Siege of Amathus, c.498-7

The siege of Amathus (c.498/7) saw an attempt by Greek rebels to capture the pro-Persian Phoenician city of Amathus on Cyprus.

In 499 the Greek cites of Ionian revolted against the Persians. Early in 498 they attacked and burnt Sardis, the capital of the satrapy of Lydia. This inspired the Greeks of Cyprus to revolt against Persian control, led by Onesilus of Salamis.

Their first action was to lay siege to Amathus, the most important of the Phoenician city of Cyprus, and the main city that didn’t join the revolt.

The Persians responded by sending a large army to Cyprus.
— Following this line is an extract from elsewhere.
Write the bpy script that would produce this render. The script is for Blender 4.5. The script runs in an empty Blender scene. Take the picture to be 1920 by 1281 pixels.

The Ionians sent a fleet to support their allies, and the two sides clashed in a double land and sea battle at Salamis (497). The Persians won on land and the Ionians at sea.

Herodotus doesn't say when the siege of Amathus was lifted, but the most likely time is during the period between the arrival of the Persian army and the battle of Salamis.

Onesilus was killed during the battle of Salamis. According to Herodotus the people of Amathus cut off his head and displayed it over the main city gate. Eventually a swarm of bees took up residence in the skull, and an oracle told the citizens to bury the skull and set up a hero-cult of Onesilus, which was still in place when Herodotus was writing.